The President’s man, Jim, that he believed in as we all believe in our own servants, “our own people,” as we call them, and Betsy, Mrs. Davis’s maid, decamped last night. It is miraculous that they had the fortitude to resist the temptation so long. At Mrs. Davis’s the hired servants all have been birds of passage. First they were seen with gold galore, and then they would fly to the Yankees, and I am sure they had nothing to tell. It is Yankee money wasted. I do not think it had ever crossed Mrs. Davis’s brain that these two could leave her. She knew, however, that Betsy had eighty dollars in gold and two thousand four hundred dollars in Confederate notes.

Everybody who comes in brings a little bad news—not much, in itself, but by cumulative process the effect is depressing, indeed.

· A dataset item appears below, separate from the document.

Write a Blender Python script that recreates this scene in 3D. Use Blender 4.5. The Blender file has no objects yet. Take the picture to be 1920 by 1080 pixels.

January 12th.—To-night there will be a great gathering of Kentuckians. Morgan gives them a dinner. The city of Richmond entertains John Morgan. He is at free quarters. The girls dined here. Conny Cary came back for more white feathers. Isabella had appropriated two sets and obstinately refused Constance Cary a single feather from her pile. She said, sternly: “I have never been on the stage before, and I have a presentiment when my father hears of this, I will never go again. I am to appear before the footlights as an English dowager duchess, and I mean to rustle in every feather, to wear all the lace and diamonds these two houses can compass”—(mine and Mrs. Preston’s). She was jolly but firm, and Constance departed without any additional plumage for her Lady Teazle.

January 14th.—Gave Mrs. White twenty-three dollars for a turkey. Came home wondering all the way why she did not ask twenty-five; two more dollars could not have made me balk at the bargain, and twenty-three sounds odd.

January 15th.—What a day the Kentuckians have had! Mrs. Webb gave them a breakfast; from there they proceeded en masse to General Lawton’s dinner, and then came straight here, all of which seems equal to one of Stonewall’s forced marches. General Lawton took me in to supper. In spite of his dinner he had misgivings. “My heart is heavy,” said he, “even here. All seems too light, too careless, for such terrible times. It seems out of place here in battle-scarred Richmond.” “I have heard something of that kind at home,” I replied. “Hope and fear are both gone, and it is distraction or death with us. I do not see how sadness and despondency would help us. If it would do any good, we would be sad enough.”

We laughed at General Hood. General Lawton thought him better fitted for gallantry on the battle-field than playing a lute in my lady’s chamber. When Miss Giles was electrifying the audience as the Fair Penitent, some one said: “Oh, that is so pretty!” Hood cried out with stern reproachfulness: “That is not pretty; it is elegant.”

Not only had my house been rifled for theatrical properties, but as the play went on they came for my black velvet cloak. When it was over, I thought I should never get away, my cloak was so hard to find. But it gave me an opportunity to witness many things behind the scenes—that cloak hunt did. Behind the scenes! I know a little what that means now.

General Jeb Stuart was at Mrs. Randolph’s in his cavalry jacket and high boots. He was devoted to Hetty Cary. Constance Cary said to me, pointing to his stars, “Hetty likes them that way, you know—gilt-edged and with stars.”

January 16th.—A visit from the President’s handsome and accomplished secretary, Burton Harrison. I lent him Country Clergyman in Town and Elective Affinities. He is to bring me Mrs. Norton’s Lost and Saved.

At Mrs. Randolph’s, my husband complimented one of the ladies, who had amply earned his praise by her splendid acting. She pointed to a young man, saying, “You see that wretch; he has not said one word to me!” My husband asked innocently, “Why should he? And why is he a wretch?” “Oh, you know!” Going home I explained this riddle to him; he is always a year behindhand in gossip. “They said those two were engaged last winter, and now there seems to be a screw loose; but that sort of thing always comes right.” The Carys prefer James Chesnut to his wife. I don’t mind. Indeed, I like it. I do, too.